Sunday 8 December 2019

That bare-bones trade deal will come at a very high price

As we speed towards what appears increasingly like our last festive season inside the EU for a while, The Economist describes next week's election as our nightmare before Christmas. It is a depressing picture of a divided country heading for more division as the electorate faces a choice between two extremes.

The article says Labour has moved further to the left since 2017 while the Tories under the sociopath Johnson has shifted ever rightward albeit in a confused path which favours both more state intervention and less regulation. Not so much Singapore on Thames as Stoke-on-Trent as The Sunday Times put it recently, and circa 1960.

Both the Economist and The Telegraph look towards next year's trade talks, anticipating a Tory victory. They both make use of the Twitter thread of Mujtaba Rahman that I posted about recently HERE.  The Economist explicitly refers to Rahman in a piece questioning whether Brexit can really be done, while Pieter Cleppe in The Telegraph doesn't mention him at all, although it's obvious where his story comes from because it follows Rahman's arguments exactly.

Mr Cleppe writes for a different audience and believes the EU are chasing unicorns with what he thinks are totally unreasonable demands for level playing fields, budget contributions and access to UK coastal waters. This might play well for retired Brigadiers in the home counties who think we still rule the waves, but it's a false premise. We will see how unreasonable they are very soon.

Our weak position will be even more exposed in future trade talks than it has been up to now. The reasons for this are set out clearly in the Economist article, one of them being the ridiculous deadline we have once more set ourselves or rather Johnson has set for us.

Our dim leader has not learned anything from the futility of creating deadlines, artificial or otherwise. They invariably pile pressure on the weaker party. His boast of getting the WA reopened conveniently overlooks the fact it was simply going back to the EU's original proposal - the one that two PM's (one being him) said they could never accept. He also keeps using the archaic phrase that we are leaving 'whole and entire' when Northern Ireland knows it's being left behind in the EU.

Dr North, he of the EU Referendum blog, dismisses the very idea that the EU will impose any serious conditions to that bare-bones trade deal:

"And whatever the reservations of the pundits such an agreement is not likely to be tied to any serious conditions by the EU as its Members States, with a favourable balance of trade to the UK, would be the main beneficiaries".

The 'pundit' hyperlink is from North's original and is none other than Mr Cleppe and his story based on Rahman's apparently well-sourced thread.

Dr North makes the assumption that member states will grant us a quick bare-bones trade deal without any quid pro quo even on fishing rights which he doesn't think is 'likely to be much of an obstacle'. This is, in my opinion, wishful thinking writ large.

The EU27 do have a favourable balance of trade, which is why they will be anxious to keep it that way so the prospect of granting a condition-free trade deal allowing us to deregulate and undercut them is not going to happen. 

The Commission may be all sorts of things but stupid they are not.

Once again the EU27 will calculate that the potential damage on our side is proportionately far greater than for them and they will extract as much as they can while they enjoy a strong position.
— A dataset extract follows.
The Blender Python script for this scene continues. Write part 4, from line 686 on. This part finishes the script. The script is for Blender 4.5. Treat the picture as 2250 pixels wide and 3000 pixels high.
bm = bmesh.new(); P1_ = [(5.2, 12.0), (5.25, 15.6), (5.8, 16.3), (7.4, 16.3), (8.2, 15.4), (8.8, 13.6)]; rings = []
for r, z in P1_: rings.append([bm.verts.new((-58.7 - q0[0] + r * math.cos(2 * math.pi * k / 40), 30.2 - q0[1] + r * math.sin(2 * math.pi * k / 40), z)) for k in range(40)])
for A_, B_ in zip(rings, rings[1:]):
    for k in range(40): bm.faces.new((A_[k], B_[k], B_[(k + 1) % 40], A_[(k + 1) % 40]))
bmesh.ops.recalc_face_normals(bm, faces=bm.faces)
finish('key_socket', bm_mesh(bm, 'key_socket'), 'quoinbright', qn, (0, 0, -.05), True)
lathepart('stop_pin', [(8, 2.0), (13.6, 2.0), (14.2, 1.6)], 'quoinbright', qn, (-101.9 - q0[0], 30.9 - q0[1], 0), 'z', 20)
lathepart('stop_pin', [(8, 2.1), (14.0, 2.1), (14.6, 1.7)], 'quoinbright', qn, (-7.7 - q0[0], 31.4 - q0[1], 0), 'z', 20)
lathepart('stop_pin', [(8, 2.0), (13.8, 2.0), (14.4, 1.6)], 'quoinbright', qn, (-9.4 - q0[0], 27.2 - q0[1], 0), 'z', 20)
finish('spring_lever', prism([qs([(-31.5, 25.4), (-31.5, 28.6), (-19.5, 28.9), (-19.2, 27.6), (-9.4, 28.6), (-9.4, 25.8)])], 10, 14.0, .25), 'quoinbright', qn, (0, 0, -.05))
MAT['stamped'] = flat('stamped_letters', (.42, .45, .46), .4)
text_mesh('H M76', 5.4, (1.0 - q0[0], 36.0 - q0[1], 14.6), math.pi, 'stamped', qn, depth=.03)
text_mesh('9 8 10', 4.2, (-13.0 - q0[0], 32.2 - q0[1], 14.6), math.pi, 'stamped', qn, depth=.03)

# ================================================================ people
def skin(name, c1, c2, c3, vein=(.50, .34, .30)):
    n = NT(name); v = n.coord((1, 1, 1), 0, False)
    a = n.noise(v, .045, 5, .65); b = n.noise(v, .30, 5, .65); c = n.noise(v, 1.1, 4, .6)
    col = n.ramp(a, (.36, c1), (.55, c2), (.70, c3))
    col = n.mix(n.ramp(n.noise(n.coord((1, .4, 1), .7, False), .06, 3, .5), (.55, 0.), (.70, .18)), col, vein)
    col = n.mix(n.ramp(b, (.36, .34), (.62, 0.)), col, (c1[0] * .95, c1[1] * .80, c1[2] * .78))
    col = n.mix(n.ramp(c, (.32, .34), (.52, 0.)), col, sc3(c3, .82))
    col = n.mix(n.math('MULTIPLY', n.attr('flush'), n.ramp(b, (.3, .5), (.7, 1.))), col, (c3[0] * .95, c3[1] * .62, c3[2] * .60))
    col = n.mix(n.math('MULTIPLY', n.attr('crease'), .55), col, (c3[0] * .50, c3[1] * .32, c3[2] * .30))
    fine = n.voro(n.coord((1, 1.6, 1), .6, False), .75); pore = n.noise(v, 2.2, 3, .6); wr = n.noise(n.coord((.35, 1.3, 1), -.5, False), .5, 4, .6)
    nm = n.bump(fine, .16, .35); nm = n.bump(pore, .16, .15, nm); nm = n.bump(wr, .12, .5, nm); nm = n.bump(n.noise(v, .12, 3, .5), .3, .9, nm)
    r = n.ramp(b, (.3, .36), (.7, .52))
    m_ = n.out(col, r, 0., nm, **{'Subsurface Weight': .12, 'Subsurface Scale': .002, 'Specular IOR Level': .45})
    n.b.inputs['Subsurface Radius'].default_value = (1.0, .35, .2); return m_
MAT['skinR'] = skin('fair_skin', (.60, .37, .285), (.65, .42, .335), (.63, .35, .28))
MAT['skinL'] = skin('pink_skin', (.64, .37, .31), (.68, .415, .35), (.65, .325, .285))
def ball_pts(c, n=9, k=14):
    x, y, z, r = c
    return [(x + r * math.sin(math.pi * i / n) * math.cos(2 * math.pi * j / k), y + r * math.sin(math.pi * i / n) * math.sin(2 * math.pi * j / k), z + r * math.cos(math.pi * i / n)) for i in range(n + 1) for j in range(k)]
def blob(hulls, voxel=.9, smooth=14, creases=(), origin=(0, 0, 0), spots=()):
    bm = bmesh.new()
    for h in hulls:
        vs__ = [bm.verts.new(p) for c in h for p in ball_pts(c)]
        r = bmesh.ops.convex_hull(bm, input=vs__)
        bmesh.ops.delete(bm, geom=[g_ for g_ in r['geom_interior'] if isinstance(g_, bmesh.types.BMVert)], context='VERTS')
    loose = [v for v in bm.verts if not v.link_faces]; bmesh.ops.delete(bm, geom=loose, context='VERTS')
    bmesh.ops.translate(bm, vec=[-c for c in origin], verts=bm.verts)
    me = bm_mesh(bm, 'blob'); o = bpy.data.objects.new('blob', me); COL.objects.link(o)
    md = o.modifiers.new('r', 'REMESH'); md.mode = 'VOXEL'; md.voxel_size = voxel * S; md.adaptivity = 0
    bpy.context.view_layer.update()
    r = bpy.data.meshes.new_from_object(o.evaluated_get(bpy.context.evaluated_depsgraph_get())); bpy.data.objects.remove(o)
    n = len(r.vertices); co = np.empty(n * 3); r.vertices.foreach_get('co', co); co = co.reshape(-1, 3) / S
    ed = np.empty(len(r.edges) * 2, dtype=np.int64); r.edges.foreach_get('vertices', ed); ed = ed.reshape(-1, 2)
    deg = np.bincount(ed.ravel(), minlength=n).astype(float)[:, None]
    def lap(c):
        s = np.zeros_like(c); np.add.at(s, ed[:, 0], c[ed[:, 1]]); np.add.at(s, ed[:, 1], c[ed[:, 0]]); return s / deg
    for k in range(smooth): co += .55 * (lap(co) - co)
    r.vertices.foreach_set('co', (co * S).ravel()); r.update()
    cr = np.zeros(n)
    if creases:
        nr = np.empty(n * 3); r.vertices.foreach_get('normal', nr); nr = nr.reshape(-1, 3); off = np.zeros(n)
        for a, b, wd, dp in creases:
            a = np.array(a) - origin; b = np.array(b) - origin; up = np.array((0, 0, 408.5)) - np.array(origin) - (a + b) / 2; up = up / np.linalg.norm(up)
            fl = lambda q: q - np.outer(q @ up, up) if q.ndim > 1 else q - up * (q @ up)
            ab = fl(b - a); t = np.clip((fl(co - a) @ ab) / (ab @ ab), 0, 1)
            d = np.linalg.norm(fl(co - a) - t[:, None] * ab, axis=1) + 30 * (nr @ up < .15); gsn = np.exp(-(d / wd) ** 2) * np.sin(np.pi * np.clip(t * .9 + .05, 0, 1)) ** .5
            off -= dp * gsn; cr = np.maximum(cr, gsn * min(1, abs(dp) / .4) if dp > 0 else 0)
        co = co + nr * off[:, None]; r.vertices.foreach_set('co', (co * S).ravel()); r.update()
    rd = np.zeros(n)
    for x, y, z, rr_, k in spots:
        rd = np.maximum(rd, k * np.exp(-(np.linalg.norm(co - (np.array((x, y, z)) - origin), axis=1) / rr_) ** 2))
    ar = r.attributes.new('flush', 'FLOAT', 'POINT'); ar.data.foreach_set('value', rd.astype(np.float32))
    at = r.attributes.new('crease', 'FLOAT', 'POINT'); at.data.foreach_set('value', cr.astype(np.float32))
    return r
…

Once a deal is agreed - even a basic framework of tariff and quota free trade in goods - they will lose much of the leverage because we will have gained access of a sort to the Single Market and will therefore be safe from the cliff edge.

No, all of the compromising will be done by the British government and most of that will be done next year. Even if a deal is not agreed and we request an extension, the compromises we will have to make in future will by then be painfully clear.

On the subject of trade deals you might want to read this article in Prospect Magazine which describes the steep learning curve that ministers face. The writer is Guy de Jonquières, a senior fellow at at the European Centre for International Political Economy and previously World Trade Editor at the Financial Times:

"The first lesson is that all negotiations require compromises and trade-offs. That, it seems, is news to cabinet members. One senior Tory former minister says most do not yet grasp that the more Britain seeks to diverge from European Union laws and regulations after Brexit, the less access the EU will offer to its market.

"That ought to be obvious, since the UK for many years led the drive to create those regulations. If it wants now to ditch them—one of the main reasons advanced for Brexit—it faces years of arduous effort to devise mechanisms, such as mutual recognition and conformity agreements, that satisfy the EU that British products and services meet its standards. Otherwise, UK exports would be at a severe disadvantage on European markets."